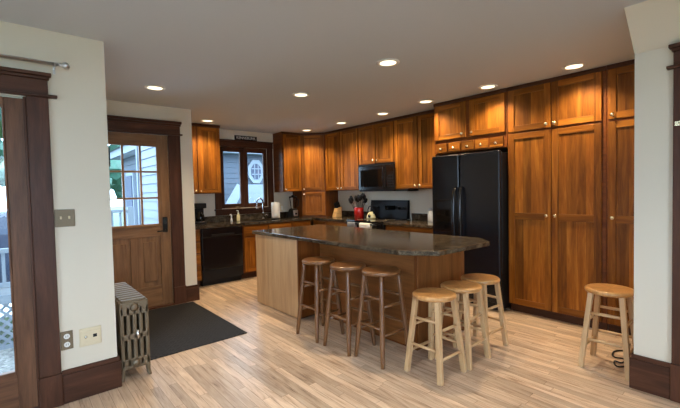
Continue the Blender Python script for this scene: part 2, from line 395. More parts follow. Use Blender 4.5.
# entry door
d = thing('door_2', 'oak entry door with nine pane window', 'door', (.66, YD+.02, 0)); d['kind'] = 'structure'
y0, y1 = YD+.012, YD+.055
gx = (.805, 1.375); gz = (1.035, 1.99)
b = MB(); b.box(.662, gx[0], y0, y1, .02, 2.125).box(gx[1], 1.502, y0, y1, .02, 2.125).box(gx[0], gx[1], y0, y1, gz[1], 2.125, 0).box(gx[0], gx[1], y0, y1, .88, gz[0], 0)
b.box(gx[0], gx[1], y0, y1, .02, .27, 0).box(1.04, 1.14, y0, y1, .27, .88)
b.box(gx[0], 1.04, y0+.014, y1-.01, .27, .88).box(1.14, gx[1], y0+.014, y1-.01, .27, .88)
b.box(gx[0]-.02, gx[1]+.02, y0-.014, y0+.005, gz[0]-.03, gz[0], 0)
ed = b.build('door_slab', 'entry', d, .004)
b = MB()
for xa, xb in ((gx[0]+.045, 1.0), (1.18, gx[1]-.045)): b.box(xa, xb, y0+.005, y0+.02, .33, .82)
b.build('raised_panel', 'entry', d, .012)
b = MB(); pw = (gx[1]-gx[0])/3; ph = (gz[1]-gz[0])/3
for k in (1, 2): b.box(gx[0]+pw*k-.011, gx[0]+pw*k+.011, y0+.004, y1-.004, *gz); b.box(*gx, y0+.005, y1-.005, gz[0]+ph*k-.011, gz[0]+ph*k+.011, 0)
b.box(gx[0], gx[0]+.012, y0-.004, y0+.02, *gz).box(gx[1]-.012, gx[1], y0-.004, y0+.02, *gz).box(*gx, y0-.004, y0+.02, gz[1]-.012, gz[1], 0)
b.build('muntin_grid', 'entry', d, .002)
MB().box(*gx, y0+.02, y0+.025, *gz).build('glass_pane', 'glass', d)
lk = MB().box(1.405, 1.462, y0-.024, y0, .925, 1.115).build('lock_keypad', 'black_matte', d, .008)
MB().box(1.413, 1.454, y0-.027, y0-.02, 1.03, 1.105).build('keypad_face', 'glass_dark', lk)
MB().tube([(1.434, y0-.02, .945), (1.434, y0-.055, .945)], .012).tube([(1.44, y0-.05, .945), (1.39, y0-.052, .945), (1.33, y0-.05, .942)], .009).build('lever_handle', 'black_matte', lk)
struct(slab('trim_6', [(.655, 1.507, YD-.03, 5.2, 0, .02), (1.502, 1.512, YD-.012, YD+.01, .02, 2.13), (.655, 1.51, YD-.012, YD+.01, 2.125, 2.135)], 'trim', .003))

# sink window
wn = thing('window_1', 'pair of wooden casement sashes above the sink', 'window', (3.15, YS+.02, 1.13)); wn['kind'] = 'structure'
for x0, x1 in ((2.702, 3.135), (3.150, 3.598)):
    y0, y1 = YS+.01, YS+.05
    sb = MB().box(x0, x0+.065, y0, y1, 1.13, 2.188).box(x1-.065, x1, y0, y1, 1.13, 2.188).box(x0+.065, x1-.065, y0, y1, 1.13, 1.205, 0).box(x0+.065, x1-.065, y0, y1, 2.105, 2.188, 0).build('sash', 'trim', wn, .003)
    MB().box(x0+.065, x1-.065, y0+.018, y0+.023, 1.205, 2.105).build('glass_pane', 'glass', sb)
    xm = x1-.12
    MB().box(xm-.03, xm+.03, YS-.014, YS+.012, 1.125, 1.142).tube([(xm, YS-.005, 1.14), (xm-.02, YS-.02, 1.152), (xm-.06, YS-.03, 1.15)], .006).build('crank', 'bronze', wn)
MB().box(3.132, 3.153, YS+.0, YS+.055, 1.13, 2.188).build('mullion', 'trim', wn)
# doorway door at the right edge
d = thing('door_3', 'dark wood door beyond the right edge', 'door', (XW, -.06, 0)); d['kind'] = 'structure'
MB().box(XW-.012, XW-.001, -.478, .358, .01, 2.098).build('door_slab', 'trim', d)
MB().box(XW-.03, XW-.022, .445, .475, 1.745, 1.772).tube([(XW-.03, .455, 1.76), (XW-.05, .45, 1.758), (XW-.05, .43, 1.752)], .004).build('hook_latch', 'brass', d)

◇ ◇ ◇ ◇

Task objective:
Without the pictures, write out all of the material exactly.

Answer to this exercise:
Continue the Blender Python script for this scene: part 2, from line 395. More parts follow. Use Blender 4.5.
# entry door
d = thing('door_2', 'oak entry door with nine pane window', 'door', (.66, YD+.02, 0)); d['kind'] = 'structure'
y0, y1 = YD+.012, YD+.055
gx = (.805, 1.375); gz = (1.035, 1.99)
b = MB(); b.box(.662, gx[0], y0, y1, .02, 2.125).box(gx[1], 1.502, y0, y1, .02, 2.125).box(gx[0], gx[1], y0, y1, gz[1], 2.125, 0).box(gx[0], gx[1], y0, y1, .88, gz[0], 0)
b.box(gx[0], gx[1], y0, y1, .02, .27, 0).box(1.04, 1.14, y0, y1, .27, .88)
b.box(gx[0], 1.04, y0+.014, y1-.01, .27, .88).box(1.14, gx[1], y0+.014, y1-.01, .27, .88)
b.box(gx[0]-.02, gx[1]+.02, y0-.014, y0+.005, gz[0]-.03, gz[0], 0)
ed = b.build('door_slab', 'entry', d, .004)
b = MB()
for xa, xb in ((gx[0]+.045, 1.0), (1.18, gx[1]-.045)): b.box(xa, xb, y0+.005, y0+.02, .33, .82)
b.build('raised_panel', 'entry', d, .012)
b = MB(); pw = (gx[1]-gx[0])/3; ph = (gz[1]-gz[0])/3
for k in (1, 2): b.box(gx[0]+pw*k-.011, gx[0]+pw*k+.011, y0+.004, y1-.004, *gz); b.box(*gx, y0+.005, y1-.005, gz[0]+ph*k-.011, gz[0]+ph*k+.011, 0)
b.box(gx[0], gx[0]+.012, y0-.004, y0+.02, *gz).box(gx[1]-.012, gx[1], y0-.004, y0+.02, *gz).box(*gx, y0-.004, y0+.02, gz[1]-.012, gz[1], 0)
b.build('muntin_grid', 'entry', d, .002)
MB().box(*gx, y0+.02, y0+.025, *gz).build('glass_pane', 'glass', d)
lk = MB().box(1.405, 1.462, y0-.024, y0, .925, 1.115).build('lock_keypad', 'black_matte', d, .008)
MB().box(1.413, 1.454, y0-.027, y0-.02, 1.03, 1.105).build('keypad_face', 'glass_dark', lk)
MB().tube([(1.434, y0-.02, .945), (1.434, y0-.055, .945)], .012).tube([(1.44, y0-.05, .945), (1.39, y0-.052, .945), (1.33, y0-.05, .942)], .009).build('lever_handle', 'black_matte', lk)
struct(slab('trim_6', [(.655, 1.507, YD-.03, 5.2, 0, .02), (1.502, 1.512, YD-.012, YD+.01, .02, 2.13), (.655, 1.51, YD-.012, YD+.01, 2.125, 2.135)], 'trim', .003))

# sink window
wn = thing('window_1', 'pair of wooden casement sashes above the sink', 'window', (3.15, YS+.02, 1.13)); wn['kind'] = 'structure'
for x0, x1 in ((2.702, 3.135), (3.150, 3.598)):
    y0, y1 = YS+.01, YS+.05
    sb = MB().box(x0, x0+.065, y0, y1, 1.13, 2.188).box(x1-.065, x1, y0, y1, 1.13, 2.188).box(x0+.065, x1-.065, y0, y1, 1.13, 1.205, 0).box(x0+.065, x1-.065, y0, y1, 2.105, 2.188, 0).build('sash', 'trim', wn, .003)
    MB().box(x0+.065, x1-.065, y0+.018, y0+.023, 1.205, 2.105).build('glass_pane', 'glass', sb)
    xm = x1-.12
    MB().box(xm-.03, xm+.03, YS-.014, YS+.012, 1.125, 1.142).tube([(xm, YS-.005, 1.14), (xm-.02, YS-.02, 1.152), (xm-.06, YS-.03, 1.15)], .006).build('crank', 'bronze', wn)
MB().box(3.132, 3.153, YS+.0, YS+.055, 1.13, 2.188).build('mullion', 'trim', wn)
# doorway door at the right edge
d = thing('door_3', 'dark wood door beyond the right edge', 'door', (XW, -.06, 0)); d['kind'] = 'structure'
MB().box(XW-.012, XW-.001, -.478, .358, .01, 2.098).build('door_slab', 'trim', d)
MB().box(XW-.03, XW-.022, .445, .475, 1.745, 1.772).tube([(XW-.03, .455, 1.76), (XW-.05, .45, 1.758), (XW-.05, .43, 1.752)], .004).build('hook_latch', 'brass', d)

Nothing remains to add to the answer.